▶ [SUPPLIED MATERIAL]:
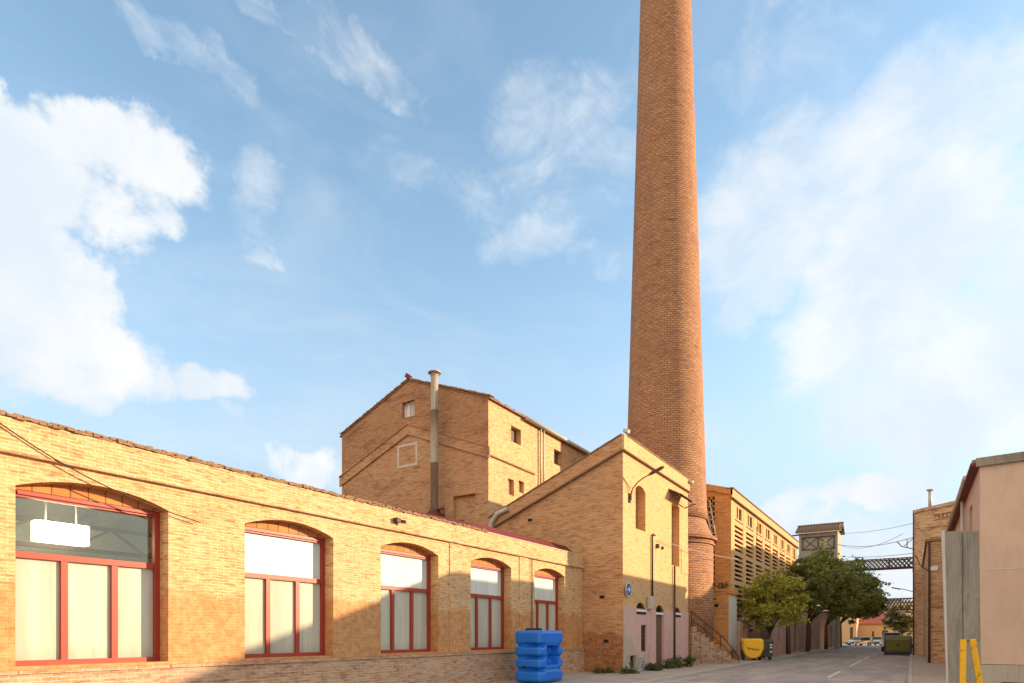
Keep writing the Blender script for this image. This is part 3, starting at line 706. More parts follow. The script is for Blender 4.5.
    for k in range(7):
        y = s0-.45+k*.3; mb.prism([(XB, z1+.62),(XB+.75, z1+.22),(XB+.75,z1+.27),(XB,z1+.67)], 'y', y, y+.28)
    mb.build('canopy', M['tile'], root)
    mb = MB(); mb.bar((XB, s0-.3, z1+.1), (XB+.6, s0-.3, z1+.28), .05); mb.build('canopy_bracket', M['wood'], root); mb = MB(); mb.bar((XB, s1+.9, z1+.1), (XB+.6, s1+.9, z1+.28), .05); mb.bar((XB+.55,s0-.4,z1+.28),(XB+.55,s1+1.1,z1+.28),.06); mb.build('canopy_bracket', M['wood'], root)
    # faint bricked-up patch at right of the slot
    a, b = yX(681, XB), yX(688, XB); mb = MB(); plate(mb, '+x', XB, a, b-.05, zX(684, 574, XB), zX(684, 549, XB), .03); mb.build('blocked_opening', M['brickBs'], root)
    # service conduit, box, rain pipe
    y = yX(651, XB); zt1 = zX(651, 535, XB); zb1 = zX(651, 598, XB)
    mb = MB(); mb.tube([(XB+.07,y,zb1-.2),(XB+.07,y,zt1-.1),(XB+.09,y+.1,zt1+.05),(XB+.1,y+.28,zt1)], .045); mb.build('conduit', M['cable'], root)
    mb = MB(); ya = yX(646.5, XB); mb.box((XB+.03, ya, zb1-.55), (XB+.24, ya+.42, zb1+.05)); mb.build('junction_box', M['metal'], root, bevel=.02)
    y = yX(673, XB); mb = MB(); mb.tube([(XB+.09,y,.05),(XB+.09,y,zX(673, 566, XB))], .05); mb.build('rain_pipe', M['iron'], root)
    y = yX(656, XB); z = zX(656, 545, XB)
    mb = MB(); mb.box((XB,y,z-.15),(XB+.14,y+.14,z+.05)); mb.build('insulator', M['iron'], root)
    y = yX(661.5, XB); mb = MB(); mb.box((XB,y,z-.12),(XB+.1,y+.1,z+.02)); mb.build('insulator', M['iron'], root)
    # old downspout stub with cement flashing on the lower end of the rake
    mb = MB(); x = XL+.15; mb.tube([(x+1.0,YB0-.2,top(x+1.0)-.15),(x+.4,YB0-.22,top(x+.4)-.1),(x,YB0-.2,ZL-.3),(x-.05,YB0-.2,6.2)], .12); mb.build('downspout', M['metal'], root)
    # missing brick holes on the gable
    for px, py_ in ((602,597),(606,641),(530,520)): x = xY(px, YB0); z = zY(px, py_, YB0); mb = MB(); mb.box((x-.12,YB0-.004,z-.07),(x+.12,YB0+.01,z+.07)); mb.build('putlog_hole', M['dark'], root)
house()
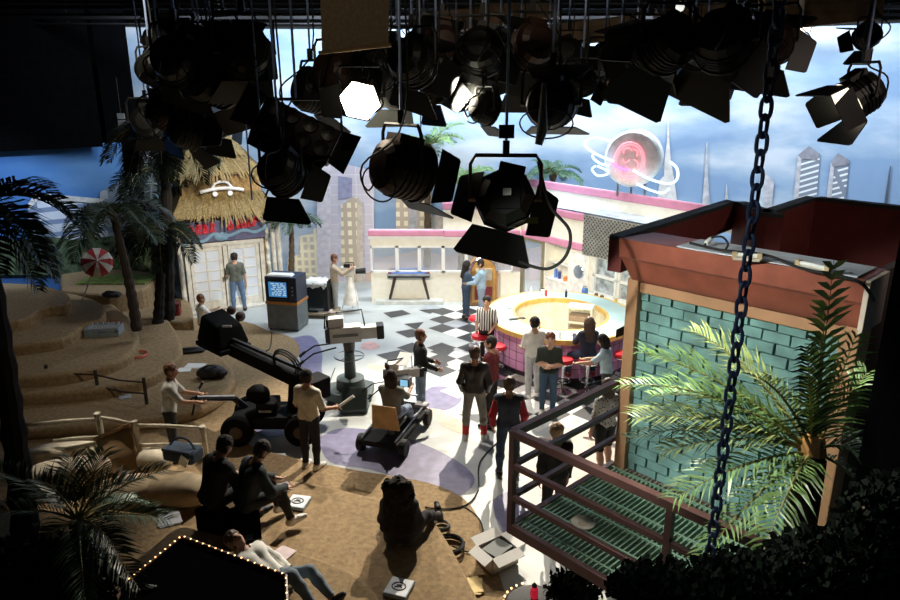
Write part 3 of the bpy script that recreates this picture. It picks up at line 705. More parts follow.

▶ [EXERCISE BRIEF]:
Copy each line above that contains the string "script".

▶ [WRITTEN RESPONSE]:
Keep writing the Blender script for this image. This is part 3, starting at line 706. More parts follow. The script is for Blender 4.5.
Write part 3 of the bpy script that recreates this picture. It picks up at line 705. More parts follow.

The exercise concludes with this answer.